As an approach to the ethics of warfare, it can be contrasted with pacifism - the belief war is never justified, whatever the reasons - and at the other extreme is militarism, which sees war as the primary purpose for the state's existence. As such, it represents the golden mean between the two extremes.

There are two aspects: jus ad bellum (whether it is permissible to start a war in a particular case) and jus in bello (what tactics are permissible once war has begun).

Maratreanism rejects both the extremes of pacifism and of militarism.

Maratreanism believes in holy war (Maratrean jihad), and in dying for the sake of the Cause (martyrdom), however it has certain requirements:

  • the war must be fought for a righteous cause
  • the war must not be launched hypocritically (like the United States does, attacking one country - e.g. Iraq - for its crimes, yet supporting other countries - e.g. Saudi Arabia - whose crimes are far worse.)
  • the war must have a reasonable chance of success
  • the war must have a reasonable number of fighters willing to fight it
  • the war must be fought using only moral means (no war crimes, crimes against humanity, attacking civilians, use of nuclear weapons, etc.)

It is immoral to start a war, even for a good cause, which is unlikely to succeed by moral means. If the war is unlikely to succeed, then it cannot justify the suffering it will cause. It need not be certain to succeed, just reasonably likely. It does not even need to be more likely than not -- just not overly unlikely. A war which has a 1 in 10 chance of success, even though it is a longshot, is not by this criteria overly unlikely to succeed. But a war which had a 1 in 1000 chance of success, that would be overly unlikely, and hence morally unjustifiable, even if the cause was good.

The likelihood of success is linked to the morality of means. When people fight hopeless wars, they tend to be tempted to immoral means -- such as indiscriminate attacks on civilians -- things which a small number of people can carry out. If they had more resources, they could engage in more targeted actions, which would be less likely to be immoral. So, for a moral war, it is important to have a sufficient number of fighters supporting it. With less than that, they will too easily be tempted to turn to immoral methods such as indiscriminate attacks on civilians, which would render the war immoral, however moral the cause.
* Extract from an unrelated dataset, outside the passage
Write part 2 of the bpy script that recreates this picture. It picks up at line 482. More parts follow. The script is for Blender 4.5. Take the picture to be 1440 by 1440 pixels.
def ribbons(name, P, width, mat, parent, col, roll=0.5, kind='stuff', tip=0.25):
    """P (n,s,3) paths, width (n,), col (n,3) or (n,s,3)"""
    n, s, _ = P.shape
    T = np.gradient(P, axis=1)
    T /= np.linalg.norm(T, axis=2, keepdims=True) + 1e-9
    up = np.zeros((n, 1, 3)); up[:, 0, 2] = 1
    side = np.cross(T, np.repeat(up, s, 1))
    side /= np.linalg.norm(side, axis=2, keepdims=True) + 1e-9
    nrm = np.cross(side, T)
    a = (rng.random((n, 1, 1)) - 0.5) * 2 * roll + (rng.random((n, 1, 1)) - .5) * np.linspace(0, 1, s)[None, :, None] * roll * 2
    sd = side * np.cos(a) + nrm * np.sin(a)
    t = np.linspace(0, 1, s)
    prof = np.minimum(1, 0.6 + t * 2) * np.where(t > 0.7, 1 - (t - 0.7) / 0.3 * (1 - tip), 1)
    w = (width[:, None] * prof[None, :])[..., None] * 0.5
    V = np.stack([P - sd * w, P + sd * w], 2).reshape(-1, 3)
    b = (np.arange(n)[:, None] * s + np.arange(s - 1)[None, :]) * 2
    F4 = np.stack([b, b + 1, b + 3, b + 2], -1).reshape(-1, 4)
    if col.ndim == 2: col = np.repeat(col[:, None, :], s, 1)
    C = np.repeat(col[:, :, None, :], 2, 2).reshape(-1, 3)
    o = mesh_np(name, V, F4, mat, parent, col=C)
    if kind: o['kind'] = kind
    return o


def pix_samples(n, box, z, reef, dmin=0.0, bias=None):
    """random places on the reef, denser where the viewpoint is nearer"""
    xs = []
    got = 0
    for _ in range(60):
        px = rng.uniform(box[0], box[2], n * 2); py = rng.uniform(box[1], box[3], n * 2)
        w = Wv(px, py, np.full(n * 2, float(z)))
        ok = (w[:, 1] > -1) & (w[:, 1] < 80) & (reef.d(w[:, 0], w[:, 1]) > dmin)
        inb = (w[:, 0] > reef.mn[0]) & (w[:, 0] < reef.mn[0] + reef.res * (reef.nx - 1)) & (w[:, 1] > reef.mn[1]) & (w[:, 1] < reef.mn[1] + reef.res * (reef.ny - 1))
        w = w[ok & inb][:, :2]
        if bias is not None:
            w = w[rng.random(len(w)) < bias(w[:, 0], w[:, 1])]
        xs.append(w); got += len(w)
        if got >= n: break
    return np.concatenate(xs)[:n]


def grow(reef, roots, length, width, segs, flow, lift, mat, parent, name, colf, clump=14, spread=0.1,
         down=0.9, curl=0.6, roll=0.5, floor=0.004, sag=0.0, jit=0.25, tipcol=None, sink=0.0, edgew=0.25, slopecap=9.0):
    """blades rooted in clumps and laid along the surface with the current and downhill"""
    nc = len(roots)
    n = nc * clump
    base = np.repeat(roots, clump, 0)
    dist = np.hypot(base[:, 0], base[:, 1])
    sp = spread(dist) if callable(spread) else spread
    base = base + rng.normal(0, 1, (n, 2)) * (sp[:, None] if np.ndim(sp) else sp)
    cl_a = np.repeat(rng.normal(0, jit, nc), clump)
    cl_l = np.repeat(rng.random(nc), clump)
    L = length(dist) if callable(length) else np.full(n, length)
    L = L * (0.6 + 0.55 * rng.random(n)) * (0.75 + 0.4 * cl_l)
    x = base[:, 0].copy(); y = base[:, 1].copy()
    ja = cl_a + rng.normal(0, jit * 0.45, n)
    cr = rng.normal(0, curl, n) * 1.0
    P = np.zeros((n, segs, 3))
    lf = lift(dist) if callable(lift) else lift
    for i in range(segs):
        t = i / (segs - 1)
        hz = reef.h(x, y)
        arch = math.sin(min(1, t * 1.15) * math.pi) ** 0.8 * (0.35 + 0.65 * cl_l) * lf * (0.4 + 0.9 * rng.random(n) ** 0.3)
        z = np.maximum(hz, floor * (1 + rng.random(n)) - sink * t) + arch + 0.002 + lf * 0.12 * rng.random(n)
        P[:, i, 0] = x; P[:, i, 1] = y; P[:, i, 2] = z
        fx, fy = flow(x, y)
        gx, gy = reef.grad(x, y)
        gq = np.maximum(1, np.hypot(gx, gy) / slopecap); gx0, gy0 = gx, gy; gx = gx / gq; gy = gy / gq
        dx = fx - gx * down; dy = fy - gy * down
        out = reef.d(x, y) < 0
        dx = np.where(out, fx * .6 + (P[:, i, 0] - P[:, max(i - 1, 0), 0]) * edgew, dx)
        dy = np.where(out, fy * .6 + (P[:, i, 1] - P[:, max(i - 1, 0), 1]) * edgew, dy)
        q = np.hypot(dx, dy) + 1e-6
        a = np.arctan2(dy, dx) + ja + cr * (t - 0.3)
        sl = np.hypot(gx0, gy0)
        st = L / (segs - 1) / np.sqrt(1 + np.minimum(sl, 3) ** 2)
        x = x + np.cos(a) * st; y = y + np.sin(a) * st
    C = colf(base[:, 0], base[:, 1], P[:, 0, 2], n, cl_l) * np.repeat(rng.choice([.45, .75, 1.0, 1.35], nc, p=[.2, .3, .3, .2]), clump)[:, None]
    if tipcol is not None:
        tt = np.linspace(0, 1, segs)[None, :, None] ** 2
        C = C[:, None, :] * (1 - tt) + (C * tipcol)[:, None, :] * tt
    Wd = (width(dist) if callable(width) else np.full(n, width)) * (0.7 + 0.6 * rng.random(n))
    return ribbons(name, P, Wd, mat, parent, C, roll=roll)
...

Based on the above criteria, we can make two conclusions:

  • there are no holy wars in the world today, and are unlikely to be any in the near future - but certainly we can expect them to arise over the coming centuries and millenia, thus we must prepare for them
  • we should hold to pacifism in practice

One major difference between a Maratrean armed force, and a non-Maratrean one, is a Maratrean armed force does not compel its members to fight when they do not wish to. All military operations require a majority vote of each unit for participation; anyone who votes against participation is free to withdraw without legal penalty. This is very different from the immoral armed forces used by the powers of this world, who demand their members put their lives on the line whenever the hierarchy demands, and who punish (e.g. with imprisonment) those who refuse to do so in any particular case. Each person must retain for themselves the independent moral judgement to decide if a particular circumstance is worthy of fighting, considering the risk of harm to one's family and friends (who will be harmed by one's death), and the risk of killing non-combatants. The armed forces of this world represent an abdication of moral judgement.

At the Nuremberg Trials was condemned the attitude of "just following orders, sir" among the Nazis; yet this very same attitude is indoctrinated into soldiers in armies around the world today. They are told they don't have to follow illegal orders, yet if they refuse to follow an order which they believe is illegal, and the powers that be don't agree the order is illegal, then they will be punished for it. Thus, they end up following orders which they believe to be illegal, or have doubts about the legality of, since doing whatever they are told to do is the safer option.

It is discouraged for a Maratrean to join a non-Maratrean army, due to their gravely immoral nature, however it may be permissible to gain experience in these matters, which one may then in turn bestow upon others outside it, and thus serve the Cause.